> **What you have to do**:
Tell how many lines contain the word "were". Reply with the number only.

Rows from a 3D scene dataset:
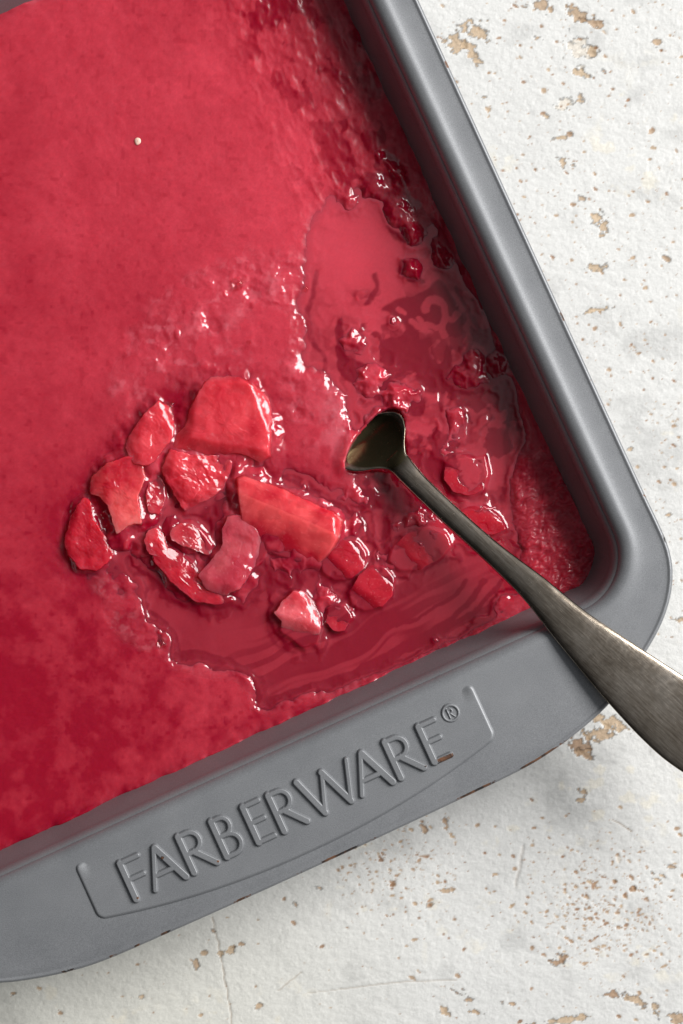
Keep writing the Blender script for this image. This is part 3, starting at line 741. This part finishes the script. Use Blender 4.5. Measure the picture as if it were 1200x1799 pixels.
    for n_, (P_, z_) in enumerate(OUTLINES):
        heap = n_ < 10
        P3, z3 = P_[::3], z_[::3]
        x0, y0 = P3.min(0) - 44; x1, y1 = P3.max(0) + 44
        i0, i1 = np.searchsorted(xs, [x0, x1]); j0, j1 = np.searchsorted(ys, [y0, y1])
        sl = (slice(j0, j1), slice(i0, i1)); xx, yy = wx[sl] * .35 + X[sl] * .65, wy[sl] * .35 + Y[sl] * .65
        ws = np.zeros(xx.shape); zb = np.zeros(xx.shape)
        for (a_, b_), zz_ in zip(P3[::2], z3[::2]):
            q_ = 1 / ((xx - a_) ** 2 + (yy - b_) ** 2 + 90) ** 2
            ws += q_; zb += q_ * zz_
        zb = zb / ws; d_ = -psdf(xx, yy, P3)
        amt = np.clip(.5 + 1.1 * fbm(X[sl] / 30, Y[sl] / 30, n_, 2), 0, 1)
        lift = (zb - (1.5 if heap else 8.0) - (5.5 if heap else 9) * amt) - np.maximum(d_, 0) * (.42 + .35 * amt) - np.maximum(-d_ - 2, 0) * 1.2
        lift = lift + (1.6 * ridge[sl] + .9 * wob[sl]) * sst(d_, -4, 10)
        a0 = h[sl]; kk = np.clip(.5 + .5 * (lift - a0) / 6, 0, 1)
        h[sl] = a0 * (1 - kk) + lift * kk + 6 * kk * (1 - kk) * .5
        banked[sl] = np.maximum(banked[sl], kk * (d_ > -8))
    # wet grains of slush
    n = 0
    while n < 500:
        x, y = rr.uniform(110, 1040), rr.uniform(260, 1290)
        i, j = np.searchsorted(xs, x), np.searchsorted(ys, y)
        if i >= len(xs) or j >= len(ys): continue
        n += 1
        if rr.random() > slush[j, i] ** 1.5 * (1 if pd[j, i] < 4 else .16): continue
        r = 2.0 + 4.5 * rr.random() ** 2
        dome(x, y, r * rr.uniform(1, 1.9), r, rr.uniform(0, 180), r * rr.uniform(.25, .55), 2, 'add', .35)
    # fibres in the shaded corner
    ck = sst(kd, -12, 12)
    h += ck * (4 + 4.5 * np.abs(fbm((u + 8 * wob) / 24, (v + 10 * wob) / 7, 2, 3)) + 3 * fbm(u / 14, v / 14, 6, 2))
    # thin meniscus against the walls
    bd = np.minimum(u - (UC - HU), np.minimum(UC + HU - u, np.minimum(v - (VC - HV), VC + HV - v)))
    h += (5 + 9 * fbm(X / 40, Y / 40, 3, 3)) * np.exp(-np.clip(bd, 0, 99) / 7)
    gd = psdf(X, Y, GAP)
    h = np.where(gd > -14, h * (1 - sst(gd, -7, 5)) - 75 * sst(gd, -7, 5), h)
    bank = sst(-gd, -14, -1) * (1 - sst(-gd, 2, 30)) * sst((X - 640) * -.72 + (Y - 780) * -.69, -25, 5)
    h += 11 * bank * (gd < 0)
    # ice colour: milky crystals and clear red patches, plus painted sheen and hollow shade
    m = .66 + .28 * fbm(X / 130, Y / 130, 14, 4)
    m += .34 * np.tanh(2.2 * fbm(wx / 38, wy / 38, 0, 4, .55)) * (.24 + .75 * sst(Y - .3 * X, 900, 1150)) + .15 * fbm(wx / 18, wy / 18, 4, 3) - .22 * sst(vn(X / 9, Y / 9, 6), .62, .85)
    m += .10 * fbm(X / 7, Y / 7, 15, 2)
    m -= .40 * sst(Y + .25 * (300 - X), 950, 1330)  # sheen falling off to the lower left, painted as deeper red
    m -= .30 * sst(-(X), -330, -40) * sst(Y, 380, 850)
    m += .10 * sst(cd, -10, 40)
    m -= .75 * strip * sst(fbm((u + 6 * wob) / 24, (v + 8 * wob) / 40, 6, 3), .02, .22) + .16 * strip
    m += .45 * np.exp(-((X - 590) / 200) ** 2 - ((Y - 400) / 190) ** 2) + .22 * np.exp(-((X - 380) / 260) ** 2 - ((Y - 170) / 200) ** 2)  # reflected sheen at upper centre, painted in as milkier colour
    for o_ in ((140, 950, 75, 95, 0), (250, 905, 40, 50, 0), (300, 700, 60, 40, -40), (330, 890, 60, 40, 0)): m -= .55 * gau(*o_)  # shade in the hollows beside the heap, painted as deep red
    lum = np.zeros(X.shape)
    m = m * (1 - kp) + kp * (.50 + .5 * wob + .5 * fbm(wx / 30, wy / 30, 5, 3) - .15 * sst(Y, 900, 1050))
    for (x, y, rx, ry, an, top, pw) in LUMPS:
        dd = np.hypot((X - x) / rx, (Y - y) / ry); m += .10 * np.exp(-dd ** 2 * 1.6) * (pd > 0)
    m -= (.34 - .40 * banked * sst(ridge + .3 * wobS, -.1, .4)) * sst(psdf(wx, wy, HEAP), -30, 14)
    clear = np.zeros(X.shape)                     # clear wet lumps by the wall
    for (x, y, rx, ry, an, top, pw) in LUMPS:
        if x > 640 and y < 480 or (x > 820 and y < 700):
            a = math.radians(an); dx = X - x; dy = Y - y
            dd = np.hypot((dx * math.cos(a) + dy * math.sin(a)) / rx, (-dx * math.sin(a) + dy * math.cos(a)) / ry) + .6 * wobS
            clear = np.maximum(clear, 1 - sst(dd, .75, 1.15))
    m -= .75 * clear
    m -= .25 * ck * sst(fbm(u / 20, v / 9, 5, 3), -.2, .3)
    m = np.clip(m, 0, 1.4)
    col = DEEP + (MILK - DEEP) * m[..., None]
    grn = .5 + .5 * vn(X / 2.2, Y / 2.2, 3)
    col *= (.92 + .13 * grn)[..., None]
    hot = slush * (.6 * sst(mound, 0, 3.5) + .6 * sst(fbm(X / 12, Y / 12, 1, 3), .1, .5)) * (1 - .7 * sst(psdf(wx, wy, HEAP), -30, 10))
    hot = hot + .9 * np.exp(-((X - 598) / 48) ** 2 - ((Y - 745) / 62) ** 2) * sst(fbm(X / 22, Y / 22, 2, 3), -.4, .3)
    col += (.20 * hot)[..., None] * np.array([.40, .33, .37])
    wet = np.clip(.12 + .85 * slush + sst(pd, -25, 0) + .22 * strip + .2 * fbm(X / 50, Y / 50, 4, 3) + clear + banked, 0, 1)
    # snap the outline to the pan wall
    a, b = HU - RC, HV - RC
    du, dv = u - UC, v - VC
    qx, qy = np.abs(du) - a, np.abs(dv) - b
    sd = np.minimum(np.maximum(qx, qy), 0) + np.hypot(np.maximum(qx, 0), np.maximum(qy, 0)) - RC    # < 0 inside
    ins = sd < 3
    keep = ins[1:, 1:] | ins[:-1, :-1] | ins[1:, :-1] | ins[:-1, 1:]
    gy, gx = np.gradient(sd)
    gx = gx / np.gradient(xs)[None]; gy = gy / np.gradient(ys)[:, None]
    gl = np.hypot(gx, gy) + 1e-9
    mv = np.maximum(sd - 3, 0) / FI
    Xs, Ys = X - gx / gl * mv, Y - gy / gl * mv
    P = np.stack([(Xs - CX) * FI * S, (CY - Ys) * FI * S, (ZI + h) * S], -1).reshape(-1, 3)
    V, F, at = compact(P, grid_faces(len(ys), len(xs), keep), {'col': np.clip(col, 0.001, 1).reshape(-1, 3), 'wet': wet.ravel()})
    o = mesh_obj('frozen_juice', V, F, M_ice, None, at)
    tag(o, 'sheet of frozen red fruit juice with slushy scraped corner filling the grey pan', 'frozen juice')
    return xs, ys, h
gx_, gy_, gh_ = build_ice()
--
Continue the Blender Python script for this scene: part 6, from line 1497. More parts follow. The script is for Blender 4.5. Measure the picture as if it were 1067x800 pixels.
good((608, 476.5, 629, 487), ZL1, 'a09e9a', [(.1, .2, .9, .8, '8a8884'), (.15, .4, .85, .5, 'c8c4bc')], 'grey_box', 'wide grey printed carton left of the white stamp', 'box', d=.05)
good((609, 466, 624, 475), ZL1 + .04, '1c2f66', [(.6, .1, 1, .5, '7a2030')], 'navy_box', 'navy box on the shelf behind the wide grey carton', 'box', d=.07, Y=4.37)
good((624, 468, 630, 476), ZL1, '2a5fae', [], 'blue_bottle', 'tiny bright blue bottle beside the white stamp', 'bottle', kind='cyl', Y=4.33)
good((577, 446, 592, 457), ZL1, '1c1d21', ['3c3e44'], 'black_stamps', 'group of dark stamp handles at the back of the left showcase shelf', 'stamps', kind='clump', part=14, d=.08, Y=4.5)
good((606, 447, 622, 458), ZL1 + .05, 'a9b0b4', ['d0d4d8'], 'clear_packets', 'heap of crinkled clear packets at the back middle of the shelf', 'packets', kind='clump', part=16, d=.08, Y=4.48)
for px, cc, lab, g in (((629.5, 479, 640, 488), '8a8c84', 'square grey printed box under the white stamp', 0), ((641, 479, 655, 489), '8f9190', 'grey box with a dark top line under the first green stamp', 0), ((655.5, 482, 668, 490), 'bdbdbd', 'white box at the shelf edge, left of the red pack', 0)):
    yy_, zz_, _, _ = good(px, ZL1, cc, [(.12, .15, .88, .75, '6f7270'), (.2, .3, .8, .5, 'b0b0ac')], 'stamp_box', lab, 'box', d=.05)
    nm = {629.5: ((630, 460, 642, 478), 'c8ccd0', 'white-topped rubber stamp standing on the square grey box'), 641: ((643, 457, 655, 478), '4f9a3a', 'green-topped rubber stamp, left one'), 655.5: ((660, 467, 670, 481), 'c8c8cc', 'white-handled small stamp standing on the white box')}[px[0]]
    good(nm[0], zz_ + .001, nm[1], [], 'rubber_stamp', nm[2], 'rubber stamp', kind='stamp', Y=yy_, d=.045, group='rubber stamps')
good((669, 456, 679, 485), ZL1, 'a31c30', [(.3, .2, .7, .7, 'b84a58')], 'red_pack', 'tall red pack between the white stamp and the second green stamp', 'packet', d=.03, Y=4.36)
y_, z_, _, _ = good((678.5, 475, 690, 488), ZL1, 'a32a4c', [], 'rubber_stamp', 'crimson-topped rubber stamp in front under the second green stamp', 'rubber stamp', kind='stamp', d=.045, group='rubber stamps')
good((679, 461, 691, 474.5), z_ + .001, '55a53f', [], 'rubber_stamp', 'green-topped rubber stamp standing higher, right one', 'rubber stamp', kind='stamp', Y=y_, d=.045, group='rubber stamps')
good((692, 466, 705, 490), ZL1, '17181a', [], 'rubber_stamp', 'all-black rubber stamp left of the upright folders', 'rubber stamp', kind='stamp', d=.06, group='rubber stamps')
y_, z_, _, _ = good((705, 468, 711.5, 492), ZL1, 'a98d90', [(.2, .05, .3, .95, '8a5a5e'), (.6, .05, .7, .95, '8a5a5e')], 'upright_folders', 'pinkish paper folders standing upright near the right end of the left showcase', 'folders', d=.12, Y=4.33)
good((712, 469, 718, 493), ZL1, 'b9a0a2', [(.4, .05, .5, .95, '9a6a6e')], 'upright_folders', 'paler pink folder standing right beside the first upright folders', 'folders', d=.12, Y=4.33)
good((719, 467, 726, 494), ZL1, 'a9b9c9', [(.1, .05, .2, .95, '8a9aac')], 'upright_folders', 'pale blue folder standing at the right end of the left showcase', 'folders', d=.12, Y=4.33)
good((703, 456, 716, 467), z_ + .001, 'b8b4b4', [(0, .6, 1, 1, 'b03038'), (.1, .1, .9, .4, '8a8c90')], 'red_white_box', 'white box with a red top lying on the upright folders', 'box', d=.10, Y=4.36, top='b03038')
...
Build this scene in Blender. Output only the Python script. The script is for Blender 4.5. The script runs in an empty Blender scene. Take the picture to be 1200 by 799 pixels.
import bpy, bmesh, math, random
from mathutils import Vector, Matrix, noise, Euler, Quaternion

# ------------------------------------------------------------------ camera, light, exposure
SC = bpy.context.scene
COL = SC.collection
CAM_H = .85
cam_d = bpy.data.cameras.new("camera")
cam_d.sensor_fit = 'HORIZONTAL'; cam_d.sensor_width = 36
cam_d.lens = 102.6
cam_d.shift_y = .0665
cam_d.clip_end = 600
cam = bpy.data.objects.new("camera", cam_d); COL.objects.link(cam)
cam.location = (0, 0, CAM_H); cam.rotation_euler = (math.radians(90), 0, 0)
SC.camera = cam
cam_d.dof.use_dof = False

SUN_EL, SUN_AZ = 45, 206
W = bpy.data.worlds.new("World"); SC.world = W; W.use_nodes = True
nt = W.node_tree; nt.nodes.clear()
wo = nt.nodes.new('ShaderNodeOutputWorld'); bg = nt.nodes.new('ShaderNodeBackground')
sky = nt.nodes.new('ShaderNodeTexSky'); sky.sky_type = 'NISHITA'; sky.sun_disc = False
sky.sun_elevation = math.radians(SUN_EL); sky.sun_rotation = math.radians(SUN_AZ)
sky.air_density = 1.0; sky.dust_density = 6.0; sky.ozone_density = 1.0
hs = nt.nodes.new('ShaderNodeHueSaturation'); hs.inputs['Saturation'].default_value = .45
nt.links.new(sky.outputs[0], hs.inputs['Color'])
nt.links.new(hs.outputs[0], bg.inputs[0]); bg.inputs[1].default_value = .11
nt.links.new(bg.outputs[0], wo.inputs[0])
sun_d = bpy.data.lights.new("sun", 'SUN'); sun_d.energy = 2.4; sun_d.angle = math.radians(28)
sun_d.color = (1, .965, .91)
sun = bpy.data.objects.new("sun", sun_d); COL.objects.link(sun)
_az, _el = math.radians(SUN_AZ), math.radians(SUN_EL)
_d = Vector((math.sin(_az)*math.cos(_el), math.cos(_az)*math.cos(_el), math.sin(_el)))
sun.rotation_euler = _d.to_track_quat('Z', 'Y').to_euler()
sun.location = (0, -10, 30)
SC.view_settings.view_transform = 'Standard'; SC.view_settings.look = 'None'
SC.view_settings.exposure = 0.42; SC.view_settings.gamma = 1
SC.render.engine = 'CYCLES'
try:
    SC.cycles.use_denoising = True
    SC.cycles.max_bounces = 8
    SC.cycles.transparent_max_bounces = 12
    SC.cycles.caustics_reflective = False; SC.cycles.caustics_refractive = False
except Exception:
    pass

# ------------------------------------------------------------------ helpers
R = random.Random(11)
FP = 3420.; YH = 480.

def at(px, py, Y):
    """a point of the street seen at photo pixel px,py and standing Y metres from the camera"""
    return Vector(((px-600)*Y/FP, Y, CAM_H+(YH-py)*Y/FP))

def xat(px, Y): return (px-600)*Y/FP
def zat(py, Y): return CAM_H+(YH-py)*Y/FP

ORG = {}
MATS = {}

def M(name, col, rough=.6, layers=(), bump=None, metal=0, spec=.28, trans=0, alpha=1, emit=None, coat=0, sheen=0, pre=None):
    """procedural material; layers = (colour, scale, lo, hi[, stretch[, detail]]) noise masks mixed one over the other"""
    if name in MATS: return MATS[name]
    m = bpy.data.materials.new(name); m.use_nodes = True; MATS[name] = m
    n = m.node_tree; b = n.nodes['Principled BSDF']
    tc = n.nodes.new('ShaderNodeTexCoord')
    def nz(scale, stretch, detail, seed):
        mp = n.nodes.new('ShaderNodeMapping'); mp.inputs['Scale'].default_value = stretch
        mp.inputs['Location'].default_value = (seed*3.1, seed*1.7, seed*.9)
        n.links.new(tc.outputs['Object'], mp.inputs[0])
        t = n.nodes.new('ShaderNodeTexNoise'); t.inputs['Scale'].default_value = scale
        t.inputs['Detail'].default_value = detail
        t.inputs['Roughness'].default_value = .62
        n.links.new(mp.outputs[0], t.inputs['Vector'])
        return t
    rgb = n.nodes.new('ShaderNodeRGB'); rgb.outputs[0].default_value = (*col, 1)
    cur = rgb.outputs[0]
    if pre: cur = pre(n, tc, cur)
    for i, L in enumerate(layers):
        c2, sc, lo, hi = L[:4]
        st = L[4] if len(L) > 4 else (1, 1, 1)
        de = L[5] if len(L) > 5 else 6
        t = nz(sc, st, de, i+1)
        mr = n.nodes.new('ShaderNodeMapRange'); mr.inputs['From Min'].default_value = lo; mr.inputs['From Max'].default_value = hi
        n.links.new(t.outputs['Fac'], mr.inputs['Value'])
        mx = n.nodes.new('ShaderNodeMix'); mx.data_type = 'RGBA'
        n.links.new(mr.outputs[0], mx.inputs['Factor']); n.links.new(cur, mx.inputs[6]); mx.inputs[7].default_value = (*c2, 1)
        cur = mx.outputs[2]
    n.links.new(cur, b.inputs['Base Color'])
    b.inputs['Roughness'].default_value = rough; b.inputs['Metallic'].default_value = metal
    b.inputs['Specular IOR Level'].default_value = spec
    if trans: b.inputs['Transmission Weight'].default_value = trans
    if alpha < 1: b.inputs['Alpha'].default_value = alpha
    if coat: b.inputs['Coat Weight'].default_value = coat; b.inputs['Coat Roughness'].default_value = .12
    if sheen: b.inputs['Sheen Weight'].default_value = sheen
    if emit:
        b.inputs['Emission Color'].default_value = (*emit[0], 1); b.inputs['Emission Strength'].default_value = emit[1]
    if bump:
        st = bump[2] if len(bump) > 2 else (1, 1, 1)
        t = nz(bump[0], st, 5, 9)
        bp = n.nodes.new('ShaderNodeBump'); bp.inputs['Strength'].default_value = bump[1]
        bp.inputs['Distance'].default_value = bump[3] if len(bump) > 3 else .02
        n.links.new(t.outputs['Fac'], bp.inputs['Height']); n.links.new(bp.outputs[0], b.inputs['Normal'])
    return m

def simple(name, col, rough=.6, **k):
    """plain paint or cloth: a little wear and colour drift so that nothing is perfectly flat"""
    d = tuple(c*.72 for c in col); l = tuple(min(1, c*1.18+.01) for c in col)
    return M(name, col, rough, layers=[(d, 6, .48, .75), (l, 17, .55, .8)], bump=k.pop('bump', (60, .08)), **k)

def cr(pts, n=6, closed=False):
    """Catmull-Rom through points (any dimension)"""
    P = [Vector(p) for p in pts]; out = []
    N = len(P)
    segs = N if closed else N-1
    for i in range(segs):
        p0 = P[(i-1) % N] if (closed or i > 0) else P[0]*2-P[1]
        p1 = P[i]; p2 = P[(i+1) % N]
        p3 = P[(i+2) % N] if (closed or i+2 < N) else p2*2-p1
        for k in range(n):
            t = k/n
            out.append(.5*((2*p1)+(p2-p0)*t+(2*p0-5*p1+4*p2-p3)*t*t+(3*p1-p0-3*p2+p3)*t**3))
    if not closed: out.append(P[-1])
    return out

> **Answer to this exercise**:
2